Sebenarnya kasuistik
semacam ini pernah terjadi dimasa Nabi SAW masih hidup yang seharusnya menjadi
pelajaran bagi rakyat yang mengaku sebagai muslim. Mengapa tidak, Nabi menunjuk
dan menyuruh Ibnu Ummi Maktum yang matanya buta untuk menjadi pemimpin di
Madinah. Di saat lain ketika Nabi dalam keadaan sakit dan tak dapat berdiri
layaknya para sahabat yang sehat tetap juga menjadi pemimpin ketika sholat.

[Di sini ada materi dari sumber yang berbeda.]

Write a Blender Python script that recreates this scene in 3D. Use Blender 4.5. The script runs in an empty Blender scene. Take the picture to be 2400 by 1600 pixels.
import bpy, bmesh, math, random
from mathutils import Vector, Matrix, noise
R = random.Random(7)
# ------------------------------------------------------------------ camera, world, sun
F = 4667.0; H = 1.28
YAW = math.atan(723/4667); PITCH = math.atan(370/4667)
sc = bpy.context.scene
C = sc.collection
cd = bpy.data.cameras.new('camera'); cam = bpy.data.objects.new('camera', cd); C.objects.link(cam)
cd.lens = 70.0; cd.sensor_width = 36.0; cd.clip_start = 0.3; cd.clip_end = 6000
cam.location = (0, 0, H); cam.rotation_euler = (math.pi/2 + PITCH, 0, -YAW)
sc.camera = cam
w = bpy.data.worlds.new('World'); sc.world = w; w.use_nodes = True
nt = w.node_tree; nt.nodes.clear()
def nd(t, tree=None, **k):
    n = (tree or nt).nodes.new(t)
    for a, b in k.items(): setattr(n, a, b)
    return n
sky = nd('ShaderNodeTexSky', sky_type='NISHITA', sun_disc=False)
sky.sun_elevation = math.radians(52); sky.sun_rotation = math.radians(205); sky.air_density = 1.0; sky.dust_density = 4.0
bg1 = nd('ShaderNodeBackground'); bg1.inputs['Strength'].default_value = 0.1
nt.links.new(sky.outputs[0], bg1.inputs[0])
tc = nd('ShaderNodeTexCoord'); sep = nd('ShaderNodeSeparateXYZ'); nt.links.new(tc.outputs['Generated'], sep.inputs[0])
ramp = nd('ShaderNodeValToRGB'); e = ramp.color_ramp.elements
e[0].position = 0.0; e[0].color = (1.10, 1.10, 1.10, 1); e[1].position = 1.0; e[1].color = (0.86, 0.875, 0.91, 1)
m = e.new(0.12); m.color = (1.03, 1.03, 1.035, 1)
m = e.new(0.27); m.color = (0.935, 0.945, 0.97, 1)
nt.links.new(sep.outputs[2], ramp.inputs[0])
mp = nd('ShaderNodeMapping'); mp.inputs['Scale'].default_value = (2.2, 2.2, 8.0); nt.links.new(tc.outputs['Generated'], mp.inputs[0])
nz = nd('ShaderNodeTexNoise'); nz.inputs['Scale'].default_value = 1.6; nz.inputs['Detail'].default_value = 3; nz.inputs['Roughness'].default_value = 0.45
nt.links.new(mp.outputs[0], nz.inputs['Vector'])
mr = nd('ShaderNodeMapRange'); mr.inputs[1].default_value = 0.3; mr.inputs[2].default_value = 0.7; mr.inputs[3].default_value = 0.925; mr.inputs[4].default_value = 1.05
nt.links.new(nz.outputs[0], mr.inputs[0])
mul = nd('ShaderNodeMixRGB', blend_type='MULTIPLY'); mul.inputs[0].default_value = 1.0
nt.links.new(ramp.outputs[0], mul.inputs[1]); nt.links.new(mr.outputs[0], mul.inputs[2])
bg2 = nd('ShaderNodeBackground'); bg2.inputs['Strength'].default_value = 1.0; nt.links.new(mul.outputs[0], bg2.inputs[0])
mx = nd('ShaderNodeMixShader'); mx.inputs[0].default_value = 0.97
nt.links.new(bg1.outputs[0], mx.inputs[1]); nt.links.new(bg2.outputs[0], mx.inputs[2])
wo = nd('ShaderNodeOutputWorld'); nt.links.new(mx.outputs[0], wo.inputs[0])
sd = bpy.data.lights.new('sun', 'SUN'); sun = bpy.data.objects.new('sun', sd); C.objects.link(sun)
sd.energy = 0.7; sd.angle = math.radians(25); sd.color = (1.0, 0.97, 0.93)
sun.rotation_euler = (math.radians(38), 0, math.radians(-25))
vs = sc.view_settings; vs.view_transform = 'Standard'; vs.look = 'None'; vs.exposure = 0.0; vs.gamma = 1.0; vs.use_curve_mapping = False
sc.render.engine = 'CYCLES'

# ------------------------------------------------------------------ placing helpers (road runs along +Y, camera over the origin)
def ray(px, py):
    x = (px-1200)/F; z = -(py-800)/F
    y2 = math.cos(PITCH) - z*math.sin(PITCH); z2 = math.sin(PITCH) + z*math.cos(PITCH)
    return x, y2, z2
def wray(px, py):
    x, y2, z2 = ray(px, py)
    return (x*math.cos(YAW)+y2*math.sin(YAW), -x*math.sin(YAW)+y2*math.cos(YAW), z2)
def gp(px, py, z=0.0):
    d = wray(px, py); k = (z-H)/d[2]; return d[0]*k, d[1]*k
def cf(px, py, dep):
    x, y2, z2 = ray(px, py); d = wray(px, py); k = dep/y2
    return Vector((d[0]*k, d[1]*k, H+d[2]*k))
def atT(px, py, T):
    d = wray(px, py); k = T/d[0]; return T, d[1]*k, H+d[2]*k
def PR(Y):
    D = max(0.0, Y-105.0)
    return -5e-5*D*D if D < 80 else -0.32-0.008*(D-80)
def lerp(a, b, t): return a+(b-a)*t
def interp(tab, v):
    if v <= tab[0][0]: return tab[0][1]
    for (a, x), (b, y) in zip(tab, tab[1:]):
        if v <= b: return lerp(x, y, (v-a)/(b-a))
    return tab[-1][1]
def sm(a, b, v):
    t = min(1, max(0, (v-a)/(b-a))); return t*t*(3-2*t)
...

Panglima Besar Jenderal Suderman juga tetap menjadi pemimpin tentara walaupun
harus diusung dengan tandu oleh para bawahannya, yang justru oleh umat Islam
sendiri persolan kecacatan capres
dipermasalahkan dalam suksesi kepemimpinan saat ini.
Adapun kalau rakyat yang
mayoritas muslim ini mengacu pada masa Nabi SAW dan sejarah kepemimpinan dari
awalnya hal ini syah-syah saja. Demikian pula pemimpin dalam urusan agama atau
dalam keadaan cacat asal memiliki kemampuan jika dipih rakyat banyak untuk
menjadi pemimpin disuatu negara, maka seharusnya tidak boleh ditolak.
Untuk
itu jika rakyat yang mayoritas muslim tidak segera mereposisi keputusan yang
imgkar sunnah ini pada akhirnya bisa mewujudkan suksesi kepemimpinan dan
membuahkan pimimpin yang mengedepankan nafsu, yang tentu akan bersikap seperti
Fir’aun-Fir’aun dimasa Musa
AS. Kalau memang ini harus
terjadi maka benarlah forcasting para ulama khos yang mempridiksi bahwa
kepemimpinan yang keenam ini akan terwujud kepeimpinan nafsu.
Analisis ulama khos ini
tentu bukan tanpa dasar dan pijakan. Berlandaskan anasir tujuh unsur yang ada
dan dimiliki manusia ini, maka yang keenam adalah unsur nafsu, sedang yang
pertama body fisik (figur Soekarno-peletak pondasi), kedua roh atau jiwa
(Soeharto-penerus dan menghidupkan), ketiga akal (Habibi), keempat hati (Gus
Dur), kelima perasaan (Mega) dan ketujuh adalah nurani (satria panandita
sinisihan wahyu).
Adapun kepemimpinan nafsu
yang menjadi analisa ini kalaupun rakyat yang mayoritas mau kembali kepada
sunnah maka yang akan muncul tentu bukan pemimpin yang dikendalikan nafsu
negatif tapi sebaliknya tentu akan diwarnai dengan nafsu positif (mutmainnah),
yang dengannyalah akan terjadi gerakan yang mengarahkan pemerintahan dengan
bertujuan menciptakan kesejahteraan dan keadilan disemua lapisan dan golongan
masyarakat, sesuai dengan cita-cita reformasi.